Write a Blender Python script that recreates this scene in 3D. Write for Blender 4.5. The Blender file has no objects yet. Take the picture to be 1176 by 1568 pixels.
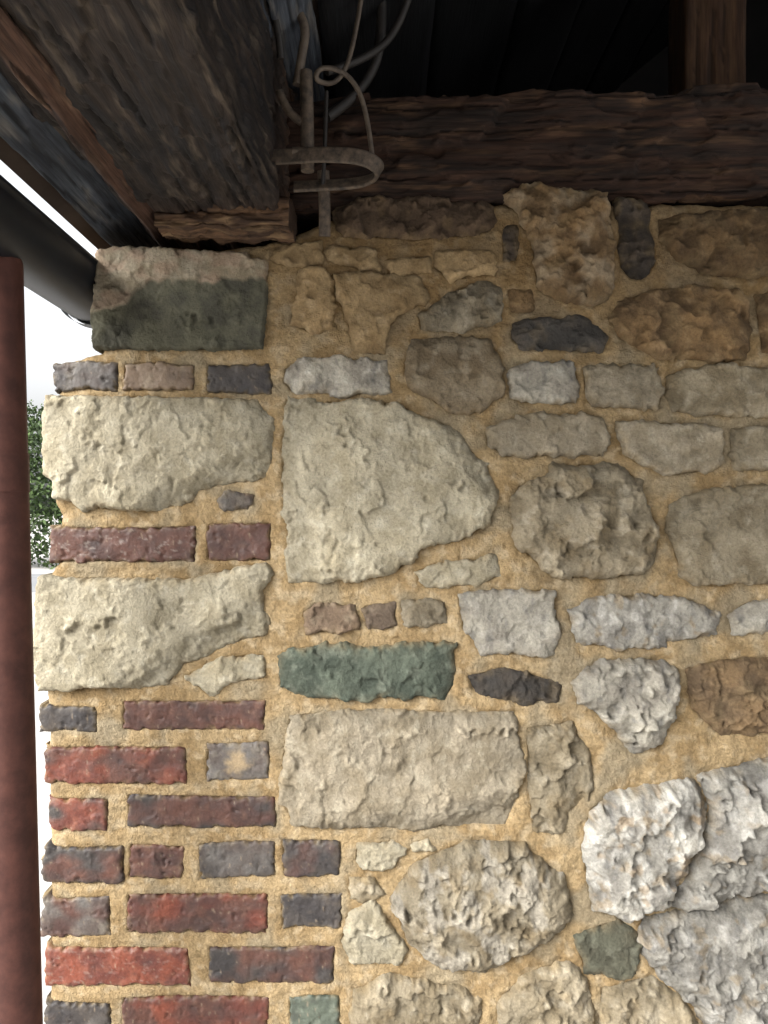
import bpy, math, numpy as np
from mathutils import Vector
rng=np.random.RandomState(7)
scene=bpy.context.scene
D0=1.25; CZ=1.5
# ---------------------------------------------------------------- noise
perm=np.random.RandomState(3).permutation(4096)
ga=np.random.RandomState(4).rand(4096)*2*np.pi
gx=np.cos(ga); gy=np.sin(ga)
def noise(x,y,seed=0):
    xi=np.floor(x).astype(np.int64); yi=np.floor(y).astype(np.int64)
    xf=x-xi; yf=y-yi
    u=xf*xf*xf*(xf*(xf*6-15)+10); v=yf*yf*yf*(yf*(yf*6-15)+10)
    def g(ix,iy,fx,fy):
        h=perm[(perm[(ix+seed*131)&4095]+iy)&4095]
        return gx[h]*fx+gy[h]*fy
    a=g(xi,yi,xf,yf); b=g(xi+1,yi,xf-1,yf); c=g(xi,yi+1,xf,yf-1); d=g(xi+1,yi+1,xf-1,yf-1)
    return ((a*(1-u)+b*u)*(1-v)+(c*(1-u)+d*u)*v)*1.5
def fbm(x,y,o=3,seed=0,gain=.5):
    s=0;a=1.0;t=0
    for i in range(o):
        s=s+a*noise(x*2**i,y*2**i,seed+i*7); t+=a; a*=gain
    return s/t*1.25
def ridged(x,y,o=3,seed=0):
    s=0;a=1.0
    for i in range(o):
        s=s+a*(1-2*np.abs(noise(x*2**i,y*2**i,seed+i*5))); a*=.5
    return s/1.75-.4
def sstep(a,b,x):
    t=np.clip((x-a)/(b-a),0,1); return t*t*(3-2*t)
def lin(c,g=1.0):
    c=np.array(c,float)/255
    return np.where(c<=.04045,c/12.92,((c+.055)/1.055)**2.4)*g
def mix(a,b,t): return a*(1-t[...,None])+b*t[...,None]
def sdf(poly,X,Y):
    d=np.full(X.shape,1e9); ins=np.zeros(X.shape,bool)
    n=len(poly)
    for i in range(n):
        ax,ay=poly[i]; bx,by=poly[(i+1)%n]
        ex,ey=bx-ax,by-ay; L=ex*ex+ey*ey+1e-9
        t=np.clip(((X-ax)*ex+(Y-ay)*ey)/L,0,1)
        d=np.minimum(d,(X-ax-t*ex)**2+(Y-ay-t*ey)**2)
        if ay!=by:
            c=((ay>Y)!=(by>Y))&(X<(bx-ax)*(Y-ay)/(by-ay)+ax); ins^=c
    d=np.sqrt(d); return np.where(ins,d,-d)
def facets(X,Y,r,spacing,amp,slope,soft=.05):
    x0,x1,y0,y1=X.min(),X.max(),Y.min(),Y.max()
    n=max(4,int((x1-x0)*(y1-y0)/spacing**2))
    sx=r.uniform(x0,x1,n); sy=r.uniform(y0,y1,n); hh=r.uniform(-1,1,n)*amp; a=r.uniform(-1,1,(n,2))*slope
    wx=X+fbm(X/20,Y/20,2,int(r.randint(99)))*spacing*.45; wy=Y+fbm(X/20,Y/20,2,int(r.randint(99)))*spacing*.45
    num=0;den=0
    for i in range(n):
        dd=np.sqrt((wx-sx[i])**2+(wy-sy[i])**2)
        w=np.maximum(np.exp(-dd/(spacing*soft)),1e-200)
        num=num+w*(hh[i]+a[i,0]*(X-sx[i])+a[i,1]*(Y-sy[i])); den=den+w
    return np.clip(num/den,-amp*2.2,amp*2.2)
# ---------------------------------------------------------------- mesh helpers
def make_mesh(name,V,F,col=None,mat=None,parent=None,smooth=True):
    me=bpy.data.meshes.new(name)
    V=np.asarray(V,np.float32); F=np.asarray(F,np.int32)
    me.vertices.add(len(V)); me.vertices.foreach_set("co",V.ravel())
    k=F.shape[1]
    me.loops.add(F.size); me.loops.foreach_set("vertex_index",F.ravel())
    me.polygons.add(len(F)); me.polygons.foreach_set("loop_start",np.arange(0,F.size,k,dtype=np.int32))
    me.polygons.foreach_set("loop_total",np.full(len(F),k,np.int32))
    me.update(calc_edges=True)
    me.polygons.foreach_set("use_smooth",np.full(len(F),smooth))
    if col is not None:
        at=me.color_attributes.new("Col",'FLOAT_COLOR','POINT')
        c=np.ones((len(V),4),np.float32); c[:,:3]=col; at.data.foreach_set("color",c.ravel())
    me.validate()
    ob=bpy.data.objects.new(name,me); scene.collection.objects.link(ob)
    if mat: me.materials.append(mat)
    if parent: ob.parent=parent
    return ob
def empty(name,loc=(0,0,0)):
    e=bpy.data.objects.new(name,None); scene.collection.objects.link(e); e.empty_display_size=.1; return e
def patch(name,X,Y,Dd,H,C,cell,mat,parent,skirt=None):
    Gy,Gx=np.gradient(Dd,cell); gl=np.sqrt(Gx**2+Gy**2)+1e-6
    out=Dd<0
    Xp=np.where(out,X-np.clip(Dd,-cell*2,0)*Gx/gl,X); Yp=np.where(out,Y-np.clip(Dd,-cell*2,0)*Gy/gl,Y)
    ins=Dd>0
    f=ins[:-1,:-1]|ins[1:,:-1]|ins[1:,1:]|ins[:-1,1:]
    idx=np.arange(X.size).reshape(X.shape)
    a=idx[:-1,:-1][f];b=idx[1:,:-1][f];c=idx[1:,1:][f];d=idx[:-1,1:][f]
    F=np.stack([a,b,c,d],1)
    used=np.zeros(X.size,bool); used[F.ravel()]=True
    new=np.cumsum(used)-1; F=new[F]
    V=np.stack([(Xp.ravel()-588)/1000,-H.ravel()/1000,CZ+(784-Yp.ravel())/1000],1)[used]
    Cc=C.reshape(-1,3)[used]
    if skirt is not None:
        E=np.concatenate([F[:,[0,1]],F[:,[1,2]],F[:,[2,3]],F[:,[3,0]]])
        key=np.sort(E,1); k=key[:,0].astype(np.int64)*10000000+key[:,1]
        u,inv,cnt=np.unique(k,return_inverse=True,return_counts=True)
        Eb=E[cnt[inv]==1]; n=len(V); m=len(Eb)
        va=V[Eb[:,0]];vb=V[Eb[:,1]]; va2=va.copy();vb2=vb.copy(); va2[:,1]=skirt; vb2[:,1]=skirt
        V=np.concatenate([V,va,vb,va2,vb2]); Cc=np.concatenate([Cc]+[Cc[Eb[:,0]],Cc[Eb[:,1]]]*2)
        ar=np.arange(m); F=np.concatenate([F,np.stack([n+m+ar,n+ar,n+2*m+ar,n+3*m+ar],1)])
    return make_mesh(name,V,F,Cc,mat,parent)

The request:
Repeat the data above exactly, but not the pictures.

Correct answer:
Write a Blender Python script that recreates this scene in 3D. Write for Blender 4.5. The Blender file has no objects yet. Take the picture to be 1176 by 1568 pixels.
import bpy, math, numpy as np
from mathutils import Vector
rng=np.random.RandomState(7)
scene=bpy.context.scene
D0=1.25; CZ=1.5
# ---------------------------------------------------------------- noise
perm=np.random.RandomState(3).permutation(4096)
ga=np.random.RandomState(4).rand(4096)*2*np.pi
gx=np.cos(ga); gy=np.sin(ga)
def noise(x,y,seed=0):
    xi=np.floor(x).astype(np.int64); yi=np.floor(y).astype(np.int64)
    xf=x-xi; yf=y-yi
    u=xf*xf*xf*(xf*(xf*6-15)+10); v=yf*yf*yf*(yf*(yf*6-15)+10)
    def g(ix,iy,fx,fy):
        h=perm[(perm[(ix+seed*131)&4095]+iy)&4095]
        return gx[h]*fx+gy[h]*fy
    a=g(xi,yi,xf,yf); b=g(xi+1,yi,xf-1,yf); c=g(xi,yi+1,xf,yf-1); d=g(xi+1,yi+1,xf-1,yf-1)
    return ((a*(1-u)+b*u)*(1-v)+(c*(1-u)+d*u)*v)*1.5
def fbm(x,y,o=3,seed=0,gain=.5):
    s=0;a=1.0;t=0
    for i in range(o):
        s=s+a*noise(x*2**i,y*2**i,seed+i*7); t+=a; a*=gain
    return s/t*1.25
def ridged(x,y,o=3,seed=0):
    s=0;a=1.0
    for i in range(o):
        s=s+a*(1-2*np.abs(noise(x*2**i,y*2**i,seed+i*5))); a*=.5
    return s/1.75-.4
def sstep(a,b,x):
    t=np.clip((x-a)/(b-a),0,1); return t*t*(3-2*t)
def lin(c,g=1.0):
    c=np.array(c,float)/255
    return np.where(c<=.04045,c/12.92,((c+.055)/1.055)**2.4)*g
def mix(a,b,t): return a*(1-t[...,None])+b*t[...,None]
def sdf(poly,X,Y):
    d=np.full(X.shape,1e9); ins=np.zeros(X.shape,bool)
    n=len(poly)
    for i in range(n):
        ax,ay=poly[i]; bx,by=poly[(i+1)%n]
        ex,ey=bx-ax,by-ay; L=ex*ex+ey*ey+1e-9
        t=np.clip(((X-ax)*ex+(Y-ay)*ey)/L,0,1)
        d=np.minimum(d,(X-ax-t*ex)**2+(Y-ay-t*ey)**2)
        if ay!=by:
            c=((ay>Y)!=(by>Y))&(X<(bx-ax)*(Y-ay)/(by-ay)+ax); ins^=c
    d=np.sqrt(d); return np.where(ins,d,-d)
def facets(X,Y,r,spacing,amp,slope,soft=.05):
    x0,x1,y0,y1=X.min(),X.max(),Y.min(),Y.max()
    n=max(4,int((x1-x0)*(y1-y0)/spacing**2))
    sx=r.uniform(x0,x1,n); sy=r.uniform(y0,y1,n); hh=r.uniform(-1,1,n)*amp; a=r.uniform(-1,1,(n,2))*slope
    wx=X+fbm(X/20,Y/20,2,int(r.randint(99)))*spacing*.45; wy=Y+fbm(X/20,Y/20,2,int(r.randint(99)))*spacing*.45
    num=0;den=0
    for i in range(n):
        dd=np.sqrt((wx-sx[i])**2+(wy-sy[i])**2)
        w=np.maximum(np.exp(-dd/(spacing*soft)),1e-200)
        num=num+w*(hh[i]+a[i,0]*(X-sx[i])+a[i,1]*(Y-sy[i])); den=den+w
    return np.clip(num/den,-amp*2.2,amp*2.2)
# ---------------------------------------------------------------- mesh helpers
def make_mesh(name,V,F,col=None,mat=None,parent=None,smooth=True):
    me=bpy.data.meshes.new(name)
    V=np.asarray(V,np.float32); F=np.asarray(F,np.int32)
    me.vertices.add(len(V)); me.vertices.foreach_set("co",V.ravel())
    k=F.shape[1]
    me.loops.add(F.size); me.loops.foreach_set("vertex_index",F.ravel())
    me.polygons.add(len(F)); me.polygons.foreach_set("loop_start",np.arange(0,F.size,k,dtype=np.int32))
    me.polygons.foreach_set("loop_total",np.full(len(F),k,np.int32))
    me.update(calc_edges=True)
    me.polygons.foreach_set("use_smooth",np.full(len(F),smooth))
    if col is not None:
        at=me.color_attributes.new("Col",'FLOAT_COLOR','POINT')
        c=np.ones((len(V),4),np.float32); c[:,:3]=col; at.data.foreach_set("color",c.ravel())
    me.validate()
    ob=bpy.data.objects.new(name,me); scene.collection.objects.link(ob)
    if mat: me.materials.append(mat)
    if parent: ob.parent=parent
    return ob
def empty(name,loc=(0,0,0)):
    e=bpy.data.objects.new(name,None); scene.collection.objects.link(e); e.empty_display_size=.1; return e
def patch(name,X,Y,Dd,H,C,cell,mat,parent,skirt=None):
    Gy,Gx=np.gradient(Dd,cell); gl=np.sqrt(Gx**2+Gy**2)+1e-6
    out=Dd<0
    Xp=np.where(out,X-np.clip(Dd,-cell*2,0)*Gx/gl,X); Yp=np.where(out,Y-np.clip(Dd,-cell*2,0)*Gy/gl,Y)
    ins=Dd>0
    f=ins[:-1,:-1]|ins[1:,:-1]|ins[1:,1:]|ins[:-1,1:]
    idx=np.arange(X.size).reshape(X.shape)
    a=idx[:-1,:-1][f];b=idx[1:,:-1][f];c=idx[1:,1:][f];d=idx[:-1,1:][f]
    F=np.stack([a,b,c,d],1)
    used=np.zeros(X.size,bool); used[F.ravel()]=True
    new=np.cumsum(used)-1; F=new[F]
    V=np.stack([(Xp.ravel()-588)/1000,-H.ravel()/1000,CZ+(784-Yp.ravel())/1000],1)[used]
    Cc=C.reshape(-1,3)[used]
    if skirt is not None:
        E=np.concatenate([F[:,[0,1]],F[:,[1,2]],F[:,[2,3]],F[:,[3,0]]])
        key=np.sort(E,1); k=key[:,0].astype(np.int64)*10000000+key[:,1]
        u,inv,cnt=np.unique(k,return_inverse=True,return_counts=True)
        Eb=E[cnt[inv]==1]; n=len(V); m=len(Eb)
        va=V[Eb[:,0]];vb=V[Eb[:,1]]; va2=va.copy();vb2=vb.copy(); va2[:,1]=skirt; vb2[:,1]=skirt
        V=np.concatenate([V,va,vb,va2,vb2]); Cc=np.concatenate([Cc]+[Cc[Eb[:,0]],Cc[Eb[:,1]]]*2)
        ar=np.arange(m); F=np.concatenate([F,np.stack([n+m+ar,n+ar,n+2*m+ar,n+3*m+ar],1)])
    return make_mesh(name,V,F,Cc,mat,parent)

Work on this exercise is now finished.